The Cain campaign has raised $2 million in the last week, USA Today's Fredreka Schouten reports, compared to the $2.8 million it raised in the quarter ending in September. And he hasn't been hurt much in the polls either. Looking at the surveys taken before and after the sexual harassment stories were published last week, The New York Times' Nate Silver says that while Cain is doing better than expected, he's not gaining support as quickly:

"It looks to me as if Mr. Cain had been on a positive trajectory before, perhaps having moved up to about 28 percent of the Republican vote. The two new surveys have him at 23 percent and 26 percent. That’s not bad at all -- a scandal-marred Herman Cain still has as much of the vote as Mitt Romney. But any upward momentum Mr. Cain had has been halted, and he may have lost a couple of points."

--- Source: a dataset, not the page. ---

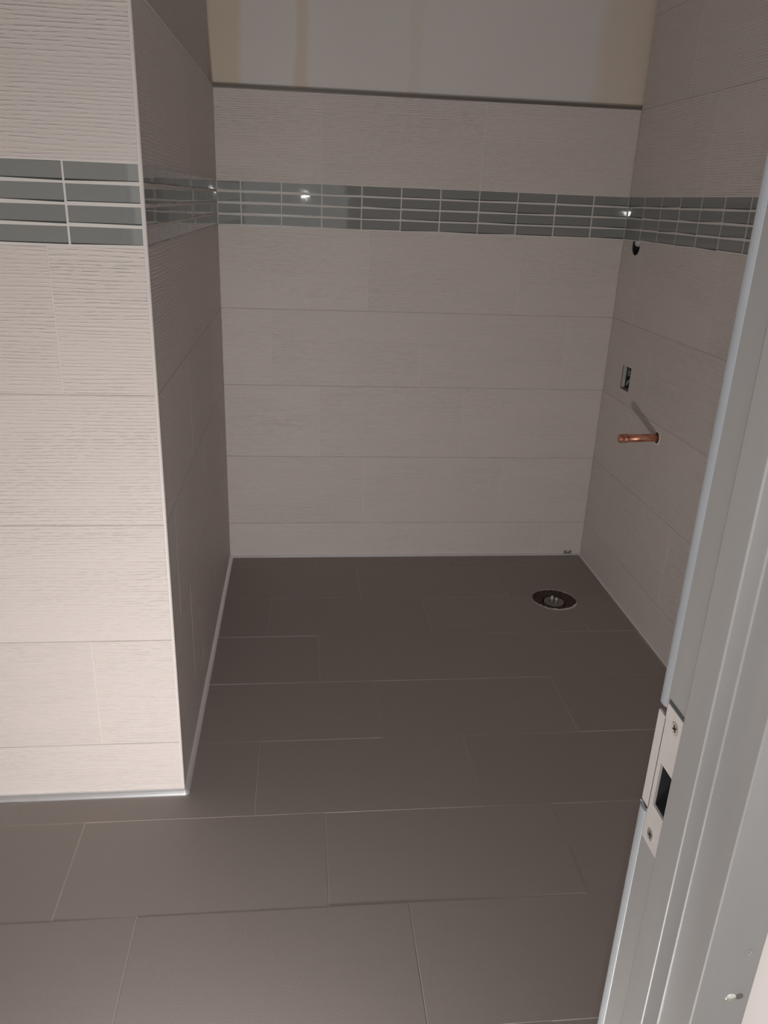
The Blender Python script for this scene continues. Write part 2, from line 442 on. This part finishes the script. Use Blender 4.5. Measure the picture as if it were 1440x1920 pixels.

(RELATED: Republican Women Voters and Herman Cain)

And Silver points out that sometimes it takes a while for bad news to hurt a candidate -- it took about a week for Rick Perry's poor debate performance to start affecting his poll numbers. Silver notes that if Republicans really are ready to move on, they'll be able to check out Cain's rivals in the several debates coming this week. But the first one since the story broke, as Politico's Emily Schultheis, did not force Cain to suffer any body blows. Newt Gingrich and Cain, the only candidates on stage, just took turns saying nice things about each other. Gingrich even declined to discuss Cain's controversial 9-9-9 tax plan. When Gingrich asked Cain what had been the most surprising thing in the campaign, Schultheis notes, Cain responded, "The nit-pickiness of the media," to cheers from the audience. " The audience cheered.

(RELATED: Poll—More Than Half of GOP Primary Voters Unconcerned by Allegations)

Cain appears to feel betrayed by the media because he loves it so much. (Looking for a friendlier format, perhaps, he's going on ABC's Jimmy Kimmel Live! Monday night, Schouten reports, though Kimmel isn't always the friendliest.) The New York Times' T.A. Frank warns "if you think the end of the Cain campaign is at hand, remember this: The end of the Cain campaign has been at hand for months. And yet the end doesn't arrive." Cain has survived policy gaffes and he's going to make it through these allegations, Frank predicts. Frank points to Cain's supporters' remarkable patience, demonstrated at a rally for him in Tennessee when several hundred people were forced to wait for 45 minutes in silence while Cain sat with his back to them in a folding chair. Why? He had an interview with Fox News' Mike Huckabee. Cain has been helped by his "healthy self-regard," Frank writes, which has led him to write motivational books and run for president with no experience. "It takes self-regard to keep an audience of several hundred waiting and then to use them as your backdrop while you're taping a Huckabee show ... Of course, that self-regard could also let you assume your attentions are welcomed and cause colleagues to file sexual-harassment complaints. That's the drawback." If that's the case, we could find out Monday afternoon, as Allred's client promises to offer her name and details of what she says Cain did to her.